I didn't get back into make-up until right before freshman year of college when my older sister took me to the newly opened MAC store in the local mall. We both got our make-up done by MAC make-up artists and my sister bought me two shades that the artist had used for my eyeshadow. I still have those eyeshadows and they still are in great condition and apply just as good as before, leading me to my love for MAC products. Since then, I've bought several MAC products and I'm going to let my sister purchase me a few more. I think I'll get my make-up done again by a MAC artist and then buy whatever she uses. I'm thinking a Kim Kardashian smokey eye look. We'll see what the artist recommends, though. I'm tempted to get all dolled up and then get my make-up professionally done and then hookup with Douchebag. I mean, smokey eyes can do a lot for a woman, and add in my excellent oral skills, I think he just might cream his pants if I combine the two for him.

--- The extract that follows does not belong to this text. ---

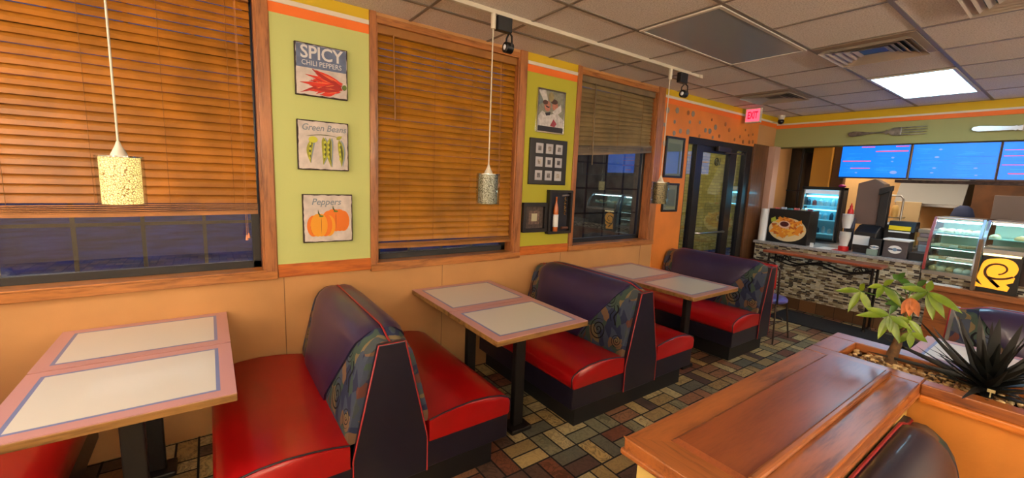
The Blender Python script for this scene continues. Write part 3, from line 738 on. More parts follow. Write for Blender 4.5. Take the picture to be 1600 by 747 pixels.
# round metallic dots on the orange wall
m_dot = mat('silver dot', (150, 138, 118), .35, metal=.4)
m_dot2 = mat('bronze dot', (160, 96, 44), .4, metal=.3)
dots = []
random.seed(3)
spots = [(4.20, 2.44, 0), (4.38, 2.46, 0), (4.60, 2.46, 1), (4.70, 2.46, 0), (4.86, 2.38, 0), (5.00, 2.30, 0), (5.12, 2.44, 1), (5.22, 2.36, 0), (5.45, 2.42, 1), (5.56, 2.36, 1), (5.98, 2.40, 1), (6.08, 2.34, 1), (6.2, 2.36, 1),
         (4.16, 2.28, 0), (4.35, 2.33, 0), (4.48, 2.24, 0), (4.65, 2.36, 0), (4.20, 2.08, 0), (4.36, 2.205, 0), (4.63, 2.245, 0), (4.88, 2.22, 1), (5.10, 2.30, 0), (5.18, 2.23, 0), (5.33, 2.26, 1), (5.72, 2.25, 1), (5.85, 2.30, 1), (5.95, 2.24, 1), (6.12, 2.25, 1), (6.22, 2.26, 1)]
ORD = ('first', 'second', 'third', 'fourth', 'fifth', 'sixth', 'seventh', 'eighth', 'ninth', 'tenth', 'eleventh', 'twelfth', 'thirteenth', 'fourteenth', 'fifteenth', 'sixteenth', 'seventeenth')
count = {'upper': 0, 'lower': 0}
for i, (yy, zz, w) in enumerate(sorted(spots)):
    r = random.choice([.022, .028, .034]) * (.8 if w else 1); row = 'upper' if zz > 2.31 else 'lower'
    o = B().lathe([(0, 0), (r, 0), (r, .003), (r * .7, .005), (0, .005)], (XW + .0045, yy, zz), 16, 0, 'x').done('wall_dot', m_dot2 if w else m_dot, smooth=30)
    tag(o, ('dull bronze' if w else 'shiny silver') + ' dot on the orange wall, ' + ORD[count[row]] + ' of the ' + row + ' row counted from the window', 'wall decoration', 'metal dots on the orange wall'); count[row] += 1
# ------------------------------------------------------------------ booths
def vinyl(name, col, rough=.32, wear=None):
    n = NT(name); o = n.obj()
    f = n.noise(o, 3, 4)
    c = n.ramp(f, [(.3, tuple(v * .88 for v in col)), (.7, col)])
    n.set(col=c, rough=rough, spec=.5, coat=.15); n.bump(n.noise(o, 260, 2), .12, .0008)
    return n.m
m_redv = vinyl('red vinyl', (168, 10, 14), .3)
m_navy = vinyl('navy vinyl', (26, 22, 38), .36)
m_purple = vinyl('purple vinyl', (48, 38, 72), .3)
m_dkpurple = vinyl('dark purple vinyl', (38, 30, 44), .4)
m_pipe = mat('red piping', (150, 34, 36), .45)
m_dpipe = mat('dark piping', (20, 14, 24), .45)
m_kick = mat('black kick base', (12, 12, 13), .6)
def pattern_mat(name, dim=1.0):
    n = NT(name); x, y, z = n.xyz()
    w1 = n.noise(n.vec(x, y, z), 5, 2) * .25
    v = n.vec(x * 1.3 + w1, z * .12, z - w1)
    cell = n.voro(v, 16, 'F1', 1); r = n.white(cell)
    D = lambda c: tuple(k * dim for k in c)
    base = n.ramp(r, [(0, D((92, 104, 130))), (.2, D((168, 128, 96))), (.36, D((88, 112, 100))), (.5, D((62, 70, 108))), (.64, D((172, 148, 104))), (.76, D((98, 108, 112))), (.88, D((142, 86, 72)))], True)
    # squiggles and spirals in black
    def spiral(cx, cz, R, tw, ph):
        dx, dz = x - cx, z - cz
        rr = n.mth('SQRT', dx * dx + dz * dz); an = n.mth('ARCTAN2', dz, dx)
        s = ((an / 6.28318 * tw + rr / R * 2.6 + ph).fr() - .5).ab()
        return s.gt(.36) * rr.lt(R)
    k = spiral(-.27, .53, .078, 1, .1).mx(spiral(-.22, .77, .06, -1, .3)).mx(spiral(-1.08, .60, .055, 1, .5)).mx(spiral(-.09, .50, .045, -1, .2))
    def squig(cx, wx, z0, z1, amp, fr_):
        s = n.mth('SINE', z * fr_)
        return ((x - cx + s * amp).ab().lt(wx)) * z.gt(z0) * z.lt(z1)
    k = k.mx(squig(-.14, .007, .60, .74, .012, 60)).mx(squig(-.175, .004, .62, .73, .012, 60)).mx(squig(-.35, .005, .55, .78, .03, 14)).mx(squig(-1.10, .006, .62, .8, .018, 30)).mx(squig(-.41, .004, .44, .6, .03, 20))
    n.set(col=n.mix(k, base, (14, 14, 20)), rough=.85, spec=.2)
    n.bump(n.noise(n.obj(), 300, 2), .2, .001)
    return n.m
m_pat = pattern_mat('abstract booth fabric', .66)
LB = 1.15
PROF = [(.01, .40), (.205, .40), (.205, .45), (.188, .53), (.168, .62), (.150, .70), (.134, .77), (.120, .815), (.098, .852), (.066, .878), (.035, .888), (.012, .886), (.0, .880)]
def zs(x):
    e = min(x * -1, LB + x)            # distance to the nearer end
    k = max(0, min(1, (e - .03) / .14)); k = k * k * (3 - 2 * k)
    return .925 + .085 * k
def backrest(t, sg, mc, label=None):
    """One leaning cushion: centre section and two patterned wings. sg is the side of the centre line."""
    a_top, a_bot, w_top, w_bot = -.13, -.47, -1.05, -.985
    def bnd(top, bot, z): k = max(0, min(1, (z - .42) / .44)); return bot + (top - bot) * k
    def section(x0f, x1f, n, puff):
        rows = []
        for i in range(n + 1):
            u = i / n; row = []
            for (tt, z) in PROF:
                x = x0f(z) + (x1f(z) - x0f(z)) * u
                pf = puff * (min(1, 6 * u * (1 - u)) ** .5 if 0 < u < 1 else 0) * (1 if z > .41 and tt > .01 else 0)
                row.append((x, sg * (tt + (pf if tt > .03 else 0) - (.012 if puff < .01 else 0) * (tt > .05)), .40 + (z - .40) * zs(x) + pf * .3 * (z > .8)))
            rows.append(row)
        return rows
    s = B(); s.loft(section(lambda z: bnd(w_top, w_bot, z), lambda z: bnd(a_top, a_bot, z), 22, .014)); s.done('backrest', mc, t, smooth=50, local=True)
    s = B(); s.loft(section(lambda z: bnd(a_top, a_bot, z) - .004, lambda z: -.026, 8, .004)); s.done('side_wing', m_pat, t, smooth=50, local=True, label='patterned fabric wing')
    s = B(); s.loft(section(lambda z: -LB, lambda z: bnd(w_top, w_bot, z) + .004, 5, .004)); s.done('side_wing', m_pat, t, smooth=50, local=True, label='patterned fabric wing')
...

I was talking to one of my best friends about the the second hookup with Douchebag and I could feel him shaking his head as I told him through AIM. I didn't mention this in my other post, but after about five minutes of making out, Douchebag's nose started bleeding a little bit. Not profusely or anything, just a little bit. I got kind of freaked out and tried to get up to grab a kleenex, but he insisted it was fine and that it was because he recently rebroke his nose. Apparently he's broken his nose a lot, I know he used to box, but I don't think he's done that in awhile. Anyways, after a few minutes the slight bleeding stopped and we went on our way. I should say that I went on my way, but whatever. When I told my friend this, he said, "That's a sign from every god ever created telling you to stay the fuck away from him." I laughed as I read that, but I mean it could be true. Do things like that happen? I believe that everything happens for a reason, but really? A nose bleed, God? You're going to have to be a little less subtle than that.

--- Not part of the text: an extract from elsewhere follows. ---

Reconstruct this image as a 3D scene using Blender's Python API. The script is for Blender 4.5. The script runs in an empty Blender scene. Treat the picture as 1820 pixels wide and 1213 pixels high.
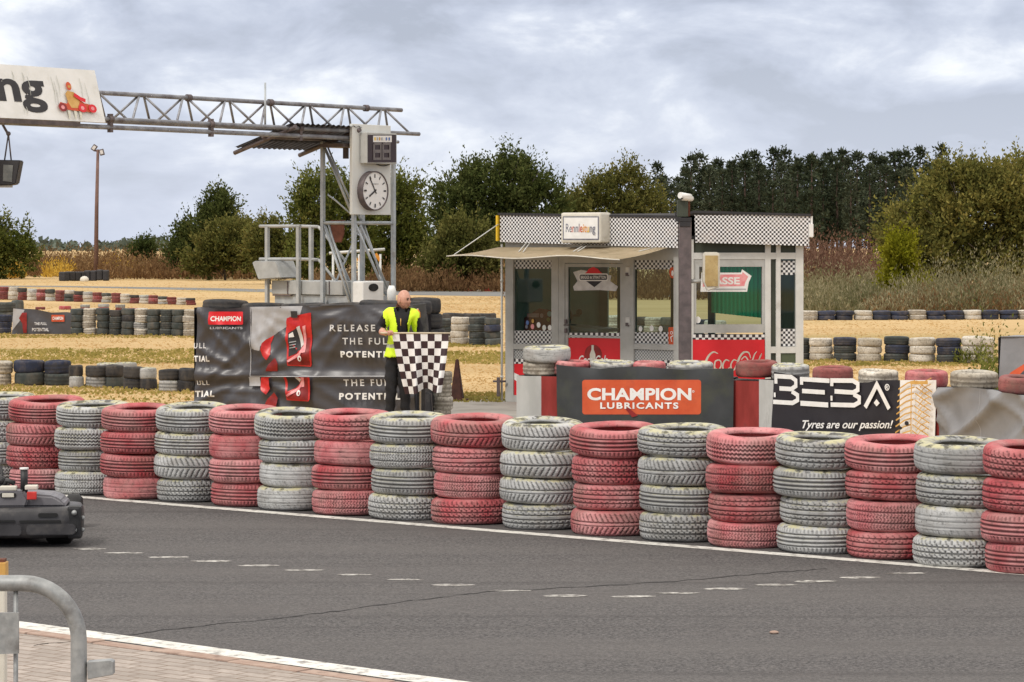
import bpy, bmesh, math, random
import numpy as np
from mathutils import Vector, Matrix, noise as mnoise

# ------------------------------------------------------------------ camera, sky, sun, exposure
SC = bpy.context.scene
F, H, HY, CX = 5000.0, 2.25, 440.0, 910.0      # focal length (px of an 1820 px wide frame), eye height, horizon row, centre column
cam_d = bpy.data.cameras.new('camera')
cam = bpy.data.objects.new('camera', cam_d)
SC.collection.objects.link(cam)
cam.location = (0, 0, H)
cam.rotation_euler = (math.radians(90), 0, 0)
cam_d.sensor_width = 36.0
cam_d.lens = 36.0 * F / 1820.0
cam_d.shift_y = -(606.5 - HY) / 1820.0
cam_d.clip_end = 9000
cam_d.clip_start = 0.1
SC.camera = cam

SUN_EL, SUN_AZ = math.radians(48), math.radians(218)     # azimuth clockwise from +Y
W = bpy.data.worlds.new('World')
SC.world = W
W.use_nodes = True
nt = W.node_tree
for n in list(nt.nodes):
    nt.nodes.remove(n)


def N(t, typ, **kw):
    n = t.nodes.new(typ)
    for k, v in kw.items():
        setattr(n, k, v)
    return n


def build_world(t):
    L = t.links.new
    out = N(t, 'ShaderNodeOutputWorld')
    sky = N(t, 'ShaderNodeTexSky')
    sky.sky_type = 'NISHITA'
    sky.sun_disc = False
    sky.sun_elevation = SUN_EL
    sky.sun_rotation = SUN_AZ
    b1 = N(t, 'ShaderNodeBackground')
    b1.inputs[1].default_value = 0.10
    L(sky.outputs[0], b1.inputs[0])
    tc = N(t, 'ShaderNodeTexCoord')
    mp = N(t, 'ShaderNodeMapping')
    mp.inputs['Scale'].default_value = (17, 17, 38)
    mp.inputs['Location'].default_value = (3.1, 0.4, 1.7)
    mp.inputs['Rotation'].default_value = (0, math.radians(-4), 0)
    L(tc.outputs['Generated'], mp.inputs[0])
    n1 = N(t, 'ShaderNodeTexNoise')
    n1.inputs['Scale'].default_value = 1.0
    n1.inputs['Detail'].default_value = 7
    n1.inputs['Roughness'].default_value = 0.56
    n1.inputs['Distortion'].default_value = 0.25
    L(mp.outputs[0], n1.inputs['Vector'])
    n2 = N(t, 'ShaderNodeTexNoise')
    n2.inputs['Scale'].default_value = 0.42
    n2.inputs['Detail'].default_value = 3
    L(mp.outputs[0], n2.inputs['Vector'])
    ad = N(t, 'ShaderNodeMath', operation='MULTIPLY_ADD')
    ad.inputs[1].default_value = 0.62
    L(n1.outputs[0], ad.inputs[0])
    m2 = N(t, 'ShaderNodeMath', operation='MULTIPLY')
    m2.inputs[1].default_value = 0.38
    L(n2.outputs[0], m2.inputs[0])
    L(m2.outputs[0], ad.inputs[2])
    rp = N(t, 'ShaderNodeValToRGB')
    e = rp.color_ramp.elements
    e[0].position = 0.40
    e[0].color = (0.385, 0.415, 0.51, 1)
    e[1].position = 0.605
    e[1].color = (0.92, 0.935, 0.97, 1)
    m = e.new(0.46); m.color = (0.475, 0.51, 0.625, 1)
    m = e.new(0.515); m.color = (0.58, 0.615, 0.725, 1)
    L(ad.outputs[0], rp.inputs[0])
    # an overcast dome is paler near the horizon haze and brightest overhead
    sx = N(t, 'ShaderNodeSeparateXYZ')
    L(tc.outputs['Generated'], sx.inputs[0])
    mr = N(t, 'ShaderNodeMapRange')
    mr.inputs[1].default_value = 0.0
    mr.inputs[2].default_value = 0.075
    L(sx.outputs[2], mr.inputs[0])
    hz = N(t, 'ShaderNodeMix', data_type='RGBA')
    hz.inputs[6].default_value = (0.60, 0.66, 0.80, 1)
    hf = N(t, 'ShaderNodeMapRange')
    hf.inputs[3].default_value = 0.35
    hf.inputs[4].default_value = 1.0
    L(mr.outputs[0], hf.inputs[0])
    L(hf.outputs[0], hz.inputs[0])
    L(rp.outputs[0], hz.inputs[7])
    up = N(t, 'ShaderNodeMapRange', interpolation_type='SMOOTHSTEP')
    up.inputs[1].default_value = 0.12
    up.inputs[2].default_value = 0.75
    up.inputs[3].default_value = 1.0
    up.inputs[4].default_value = 2.1
    L(sx.outputs[2], up.inputs[0])
    wf = N(t, 'ShaderNodeMapRange')
    wf.inputs[1].default_value = 0.12
    wf.inputs[2].default_value = 0.5
    L(sx.outputs[2], wf.inputs[0])
    wm = N(t, 'ShaderNodeMix', data_type='RGBA')              # thicker, whiter cloud overhead
    wm.inputs[7].default_value = (0.66, 0.62, 0.575, 1)
    L(wf.outputs[0], wm.inputs[0])
    L(hz.outputs[2], wm.inputs[6])
    b2 = N(t, 'ShaderNodeBackground')
    L(wm.outputs[2], b2.inputs[0])
    L(up.outputs[0], b2.inputs[1])
    mx = N(t, 'ShaderNodeMixShader')
    mx.inputs[0].default_value = 0.88
    L(b1.outputs[0], mx.inputs[1])
    L(b2.outputs[0], mx.inputs[2])
    L(mx.outputs[0], out.inputs[0])


build_world(nt)
sun_d = bpy.data.lights.new('sun', 'SUN')
sun_d.energy = 1.5
sun_d.angle = math.radians(12)
sun_d.color = (1.0, 0.95, 0.88)
sun = bpy.data.objects.new('sun', sun_d)
SC.collection.objects.link(sun)
sdir = Vector((math.sin(SUN_AZ) * math.cos(SUN_EL), math.cos(SUN_AZ) * math.cos(SUN_EL), math.sin(SUN_EL)))
sun.rotation_euler = sdir.to_track_quat('Z', 'Y').to_euler()
sun.location = (-20, -20, 40)
vs = SC.view_settings
vs.view_transform = 'Standard'
vs.look = 'None'
vs.exposure = 0.3
vs.gamma = 1.0
SC.cycles.max_bounces = 6
SC.cycles.transparent_max_bounces = 12
SC.cycles.caustics_reflective = False
SC.cycles.caustics_refractive = False

rng = random.Random(7)
nrg = np.random.default_rng(7)

# ------------------------------------------------------------------ coordinates
U = Vector((-6210, F, 0)).normalized()        # along the track, away to the left
V = Vector((U.y, -U.x, 0))                     # across the track, away to the right


def P(px, py, d):
    return Vector(((px - CX) * d / F, d, H - (py - HY) * d / F))


def G(px, py, z=0.0):
    return P(px, py, (H - z) * F / (py - HY))


# ------------------------------------------------------------------ materials
MATS = {}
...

Only time will tell, I suppose. As for now, I'm just going to let my philosophical thoughts simmer as I countdown to the possible blackout of my 21st birthday and the many praises my older sister will get after buying me expensive makeup.

2 comments:

Greg Voltaire said...

Spa treatment with the works and a wardrobe makeover by Tim Gunn and a seance with Coco Chanel.

Also, you still have to look forward to 35. You can run for president.

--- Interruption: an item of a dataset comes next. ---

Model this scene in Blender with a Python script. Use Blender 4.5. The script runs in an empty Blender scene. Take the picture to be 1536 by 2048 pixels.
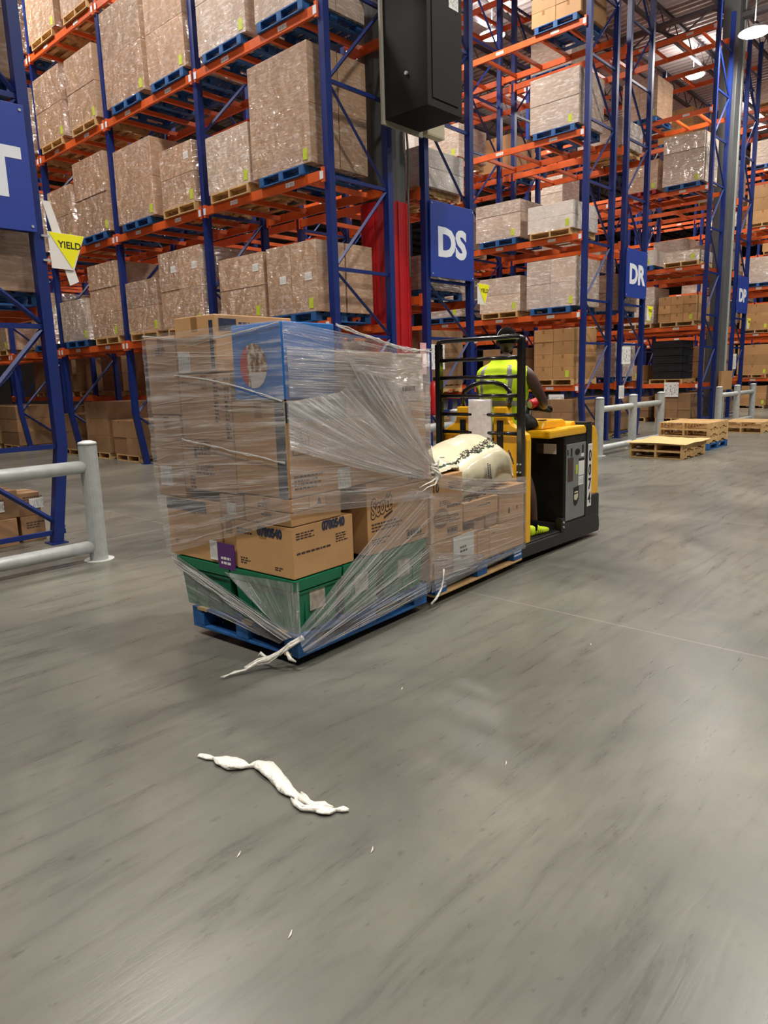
import bpy, bmesh, math, random
from mathutils import Vector, Matrix, noise
C = bpy.context.scene.collection
SC = bpy.context.scene
R = math.radians
PI = math.pi

# ------------------------------------------------------------------ camera
cam_d = bpy.data.cameras.new('camera')
cam_d.sensor_fit = 'VERTICAL'; cam_d.sensor_height = 24.0
cam_d.lens = 24.0 * 1411.64 / 2048
cam_d.clip_start = 0.05; cam_d.clip_end = 300
cam = bpy.data.objects.new('camera', cam_d); C.objects.link(cam)
ax = Vector((0.676, -0.736, -0.029)); ay = Vector((0.158, 0.106, 0.982))
az = ax.cross(ay).normalized(); ax.normalize(); ay = az.cross(ax).normalized()
cam.matrix_world = Matrix(((ax.x, ay.x, az.x, 0), (ax.y, ay.y, az.y, 0), (ax.z, ay.z, az.z, 1.68), (0, 0, 0, 1)))
SC.camera = cam
# ------------------------------------------------------------------ world, exposure
SC.view_settings.view_transform = 'Standard'; SC.view_settings.look = 'None'
SC.view_settings.gamma = 1; SC.view_settings.use_curve_mapping = False
SC.view_settings.exposure = 0.1
w = bpy.data.worlds.new('world'); SC.world = w; w.use_nodes = True
w.node_tree.nodes['Background'].inputs[0].default_value = (0.9, 0.95, 1.0, 1)
w.node_tree.nodes['Background'].inputs[1].default_value = 0.35
LAMP_W = 365.0
LAMP_Z = 12.0
LAMPS = [(-2.5, -4.5), (5.5, -4.5), (13.5, -4.5), (21.5, -4.5), (-2.5, 3.2), (5.5, 2.6), (14.0, 2.6), (22.0, 2.6), (31, 2.6),
         (5.4, 10.5), (5.4, 17.0), (12.9, 9.8), (12.9, 15.5), (20.5, 13.84), (20.5, 20), (28.4, 10.5), (28.4, 17), (-2.2, 11),
         (22.9, 6.86), (36.5, 10.5), (36.5, 17), (40, 3)]
LAMP_COL = (1.0, 0.945, 0.87)

# ------------------------------------------------------------------ materials
def newmat(name):
    m = bpy.data.materials.new(name); m.use_nodes = True
    return m, m.node_tree.nodes, m.node_tree.links, m.node_tree.nodes['Principled BSDF']
def nd(ns, t, **k):
    n = ns.new(t)
    for a, b in k.items():
        if a.startswith('_'): n.inputs[a[1:].replace('_', ' ')].default_value = b
        elif a.startswith('i') and a[1:].isdigit(): n.inputs[int(a[1:])].default_value = b
        else: setattr(n, a, b)
    return n
def ramp(ns, stops):
    r = ns.new('ShaderNodeValToRGB'); e = r.color_ramp.elements
    e[0].position, e[0].color = stops[0][0], tuple(stops[0][1]) + (1,)
    e[1].position, e[1].color = stops[-1][0], tuple(stops[-1][1]) + (1,)
    for p, c in stops[1:-1]:
        x = e.new(p); x.color = tuple(c) + (1,)
    return r
def s2l(*c): return tuple(((v / 255) / 12.92 if v / 255 <= .04045 else ((v / 255 + .055) / 1.055) ** 2.4) for v in c)
def simple(name, rgb, rough=.5, metal=0, var=.12, scale=6, bump=0, coat=0, spec=None, emit=0):
    m, ns, ls, p = newmat(name)
    c = s2l(*rgb)
    tc = nd(ns, 'ShaderNodeTexCoord'); no = nd(ns, 'ShaderNodeTexNoise', _Scale=scale, _Detail=4.0)
    ls.new(tc.outputs['Object'], no.inputs['Vector'])
    r = ramp(ns, [(.3, [v * (1 - var) for v in c]), (.7, [min(1, v * (1 + var)) for v in c])])
    ls.new(no.outputs['Fac'], r.inputs[0]); ls.new(r.outputs[0], p.inputs['Base Color'])
    p.inputs['Roughness'].default_value = rough; p.inputs['Metallic'].default_value = metal
    p.inputs['Coat Weight'].default_value = coat; p.inputs['Coat Roughness'].default_value = .1
    if spec is not None: p.inputs['Specular IOR Level'].default_value = spec
    if bump:
        b = nd(ns, 'ShaderNodeBump', _Strength=bump, _Distance=.01); ls.new(no.outputs['Fac'], b.inputs['Height'])
        ls.new(b.outputs[0], p.inputs['Normal'])
    if emit:
        p.inputs['Emission Color'].default_value = c + (1,); p.inputs['Emission Strength'].default_value = emit
    return m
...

Three weeks until you can legally drink. It's odd. We do these things for years before we are legally allowed, but when we are legally allowed to, there's a collective sigh on our brains. "Now I don't have to lie about it." Even with mundane things you recieve no punishment for doing outside the age limits.

Happy Three Weeks Till Birthdayday

I'm not mean, I'm just not nice. said...

I wouldn't say no to any of those things, especially the seance with Coco. Who wouldn't want to talk to the creator of the little black dress?